→ **PROBLEM STATEMENT**:
Beginning with the opening line of the entries, return every line through the one containing "S=bpy.context.scene; COL=S.collection", both included, and nothing else. Omit pictures.

→ **RECORDS FOR PROCESSING**:
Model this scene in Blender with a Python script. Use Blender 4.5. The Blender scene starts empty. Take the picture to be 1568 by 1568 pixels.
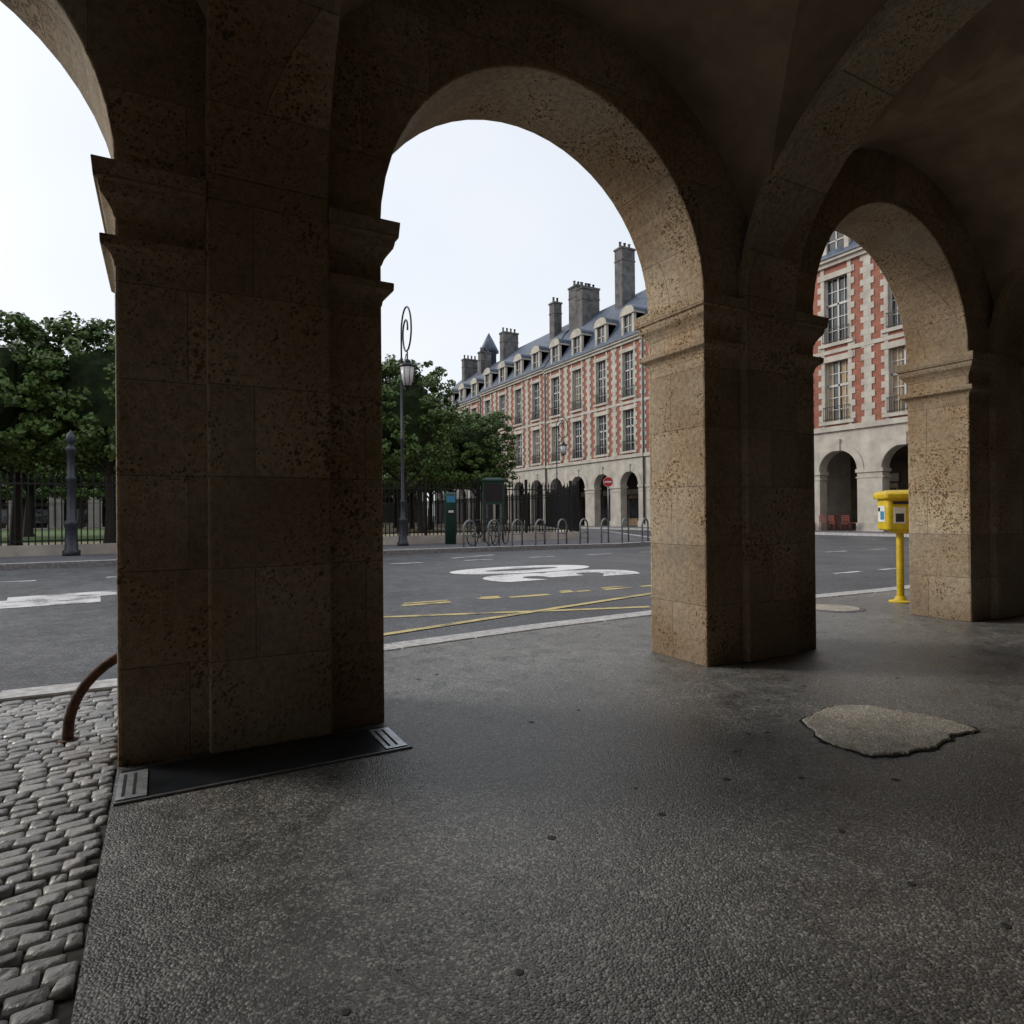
import bpy, math, random
import numpy as np
from mathutils import Vector, Matrix
random.seed(7); rng=np.random.default_rng(7)
S=bpy.context.scene; COL=S.collection

# ------------------------------------------------------------ node helpers
def newmat(name):
    m=bpy.data.materials.new(name); m.use_nodes=True
    nt=m.node_tree; b=nt.nodes['Principled BSDF']; return m,nt,b
def N(nt,t,**k):
    n=nt.nodes.new(t)
    for a,v in k.items(): setattr(n,a,v)
    return n
def L(nt,a,b): nt.links.new(a,b)
def val(nt,op,a,b=None,clamp=False):
    n=nt.nodes.new('ShaderNodeMath'); n.operation=op; n.use_clamp=clamp
    for i,x in enumerate((a,b)):
        if x is None: continue
        if isinstance(x,(int,float)): n.inputs[i].default_value=x
        else: L(nt,x,n.inputs[i])
    return n.outputs[0]
def mixc(nt,f,a,b,mode='MIX'):
    n=nt.nodes.new('ShaderNodeMix'); n.data_type='RGBA'; n.blend_type=mode
    for i,x in ((0,f),(6,a),(7,b)):
        if isinstance(x,(int,float)): n.inputs[i].default_value=x
        elif isinstance(x,tuple): n.inputs[i].default_value=(x+(1,))[:4]
        else: L(nt,x,n.inputs[i])
    return n.outputs[2]
def ramp(nt,f,stops):
    n=nt.nodes.new('ShaderNodeValToRGB'); e=n.color_ramp.elements
    while len(e)<len(stops): e.new(.5)
    for i,(p,c) in enumerate(stops):
        e[i].position=p
        if isinstance(c,(int,float)): c=(c,c,c)
        e[i].color=(*c,1)
    L(nt,f,n.inputs[0]); return n.outputs[0]
def coords(nt,scale=(1,1,1)):
    t=nt.nodes.new('ShaderNodeTexCoord'); return t.outputs['Object']
def noise(nt,co,s,d=2,r=.6):
    n=N(nt,'ShaderNodeTexNoise'); n.inputs['Scale'].default_value=s; n.inputs['Detail'].default_value=d; n.inputs['Roughness'].default_value=r
    L(nt,co,n.inputs['Vector']); return n.outputs[0]
def bump(nt,b,h,strength=.5,dist=.01):
    n=N(nt,'ShaderNodeBump'); n.inputs['Strength'].default_value=strength; n.inputs['Distance'].default_value=dist
    L(nt,h,n.inputs['Height']); L(nt,n.outputs[0],b.inputs['Normal'])
def simple(name,c,rough=.6,metal=0,ns=8,var=.25,bs=0,bd=.005,det=2):
    m,nt,b=newmat(name); co=coords(nt); n=noise(nt,co,ns,det)
    d=tuple(x*(1-var) for x in c); l=tuple(min(1,x*(1+var)) for x in c)
    L(nt,ramp(nt,n,[(.3,d),(.7,l)]),b.inputs['Base Color'])
    b.inputs['Roughness'].default_value=rough; b.inputs['Metallic'].default_value=metal
    if bs: bump(nt,b,noise(nt,co,ns*6,1),bs,bd)
    return m

def stone_mat(name,c1,c2,bw=.66,bh=.47):
    m,nt,b=newmat(name)
    t=nt.nodes.new('ShaderNodeTexCoord'); P=t.outputs['Object']
    sx=nt.nodes.new('ShaderNodeSeparateXYZ'); L(nt,P,sx.inputs[0])
    cx=nt.nodes.new('ShaderNodeCombineXYZ'); L(nt,val(nt,'ADD',sx.outputs[0],sx.outputs[1]),cx.inputs[0]); L(nt,sx.outputs[2],cx.inputs[1])
    br=N(nt,'ShaderNodeTexBrick'); br.offset=.37; br.inputs['Scale'].default_value=1
    br.inputs['Brick Width'].default_value=bw; br.inputs['Row Height'].default_value=bh
    br.inputs['Mortar Size'].default_value=.004; br.inputs['Mortar Smooth'].default_value=.8
    br.inputs['Color1'].default_value=(.0,.0,.0,1); br.inputs['Color2'].default_value=(1,1,1,1); br.inputs['Mortar'].default_value=(.5,.5,.5,1)
    L(nt,cx.outputs[0],br.inputs['Vector'])
    blk=br.outputs['Color']; mort=br.outputs['Fac']
    big=noise(nt,P,1.9,4,.70); fine=noise(nt,P,26,4,.78)
    warm=noise(nt,P,.8,2,.6)
    base=mixc(nt,ramp(nt,warm,[(.35,0.),(.65,1.)]),c1,c2)
    base=mixc(nt,1.,base,ramp(nt,blk,[(0,(.80,.78,.75)),(.5,(.98,.98,.98)),(1,(1.14,1.14,1.13))]),'MULTIPLY')
    base=mixc(nt,1.,base,ramp(nt,big,[(.3,(.80,.83,.88)),(.5,(1.,.98,.95)),(.7,(1.14,1.05,.94))]),'MULTIPLY')
    base=mixc(nt,1.,base,ramp(nt,fine,[(.3,(.60,.60,.60)),(.5,(1.,1.,1.)),(.7,(1.25,1.25,1.25))]),'MULTIPLY')
    sc2=nt.nodes.new('ShaderNodeVectorMath'); sc2.operation='ADD'; cm=nt.nodes.new('ShaderNodeCombineXYZ')
    fo=val(nt,'MULTIPLY',fine,.08)
    for i in range(3): L(nt,fo,cm.inputs[i])
    L(nt,P,sc2.inputs[0]); L(nt,cm.outputs[0],sc2.inputs[1])
    mk=val(nt,'ADD',big,val(nt,'MULTIPLY',val(nt,'SUBTRACT',blk,.5),.10))
    def pit(scale,thr,lo,hi,src):
        v=N(nt,'ShaderNodeTexVoronoi'); v.inputs['Scale'].default_value=scale; L(nt,sc2.outputs[0],v.inputs['Vector'])
        r=val(nt,'MULTIPLY',ramp(nt,src,[(lo,0.),(hi,1.)]),thr)
        return val(nt,'MULTIPLY',val(nt,'SUBTRACT',r,v.outputs['Distance']),6.,True)
    pits_=val(nt,'MAXIMUM',pit(40,.46,.34,.70,mk),pit(17,.31,.36,.66,mk))
    base=mixc(nt,val(nt,'MULTIPLY',pits_,.75),base,(c1[0]*.20,c1[1]*.18,c1[2]*.16))
    base=mixc(nt,val(nt,'MULTIPLY',mort,.35),base,(c1[0]*.45,c1[1]*.42,c1[2]*.38))
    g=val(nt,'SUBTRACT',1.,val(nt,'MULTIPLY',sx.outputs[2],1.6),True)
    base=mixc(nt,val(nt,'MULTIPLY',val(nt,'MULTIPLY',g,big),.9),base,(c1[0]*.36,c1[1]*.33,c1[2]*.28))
    L(nt,base,b.inputs['Base Color']); b.inputs['Roughness'].default_value=.88
    b.inputs['Specular IOR Level'].default_value=.25
    h=val(nt,'SUBTRACT',val(nt,'MULTIPLY',fine,.8),val(nt,'ADD',pits_,val(nt,'MULTIPLY',mort,.4)))
    bump(nt,b,h,.95,.013); return m

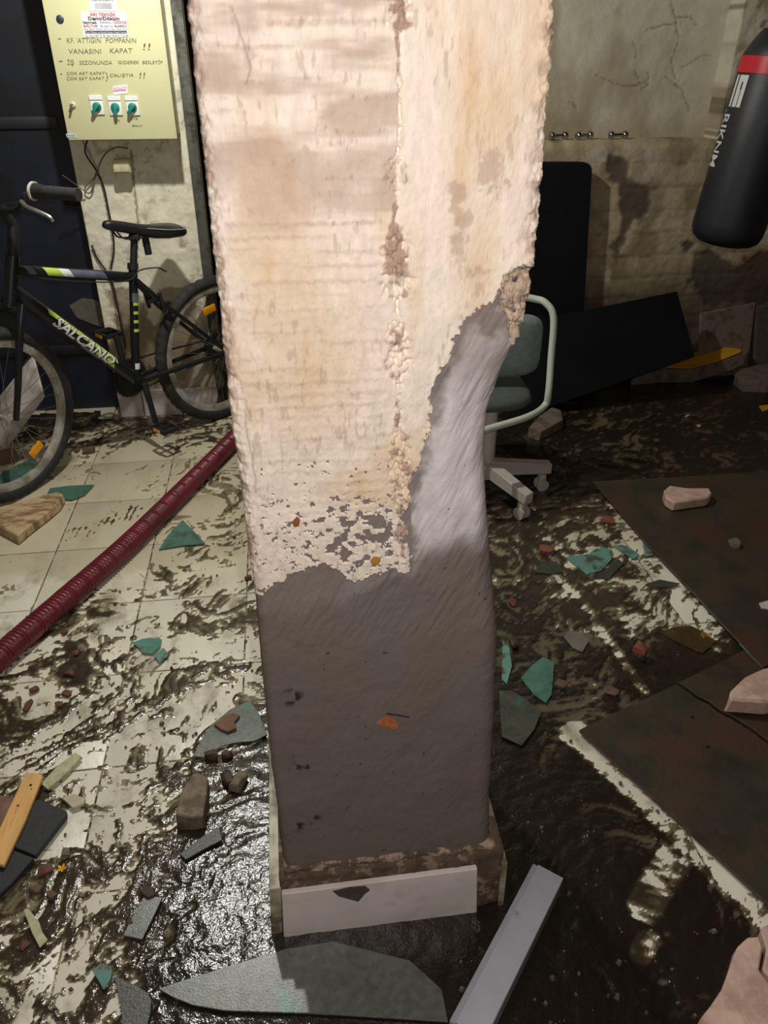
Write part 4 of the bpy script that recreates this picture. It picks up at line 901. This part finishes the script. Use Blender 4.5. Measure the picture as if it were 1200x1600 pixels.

→ **TASK OUTPUT**:
Model this scene in Blender with a Python script. Use Blender 4.5. The Blender scene starts empty. Take the picture to be 1568 by 1568 pixels.
import bpy, math, random
import numpy as np
from mathutils import Vector, Matrix
random.seed(7); rng=np.random.default_rng(7)
S=bpy.context.scene; COL=S.collection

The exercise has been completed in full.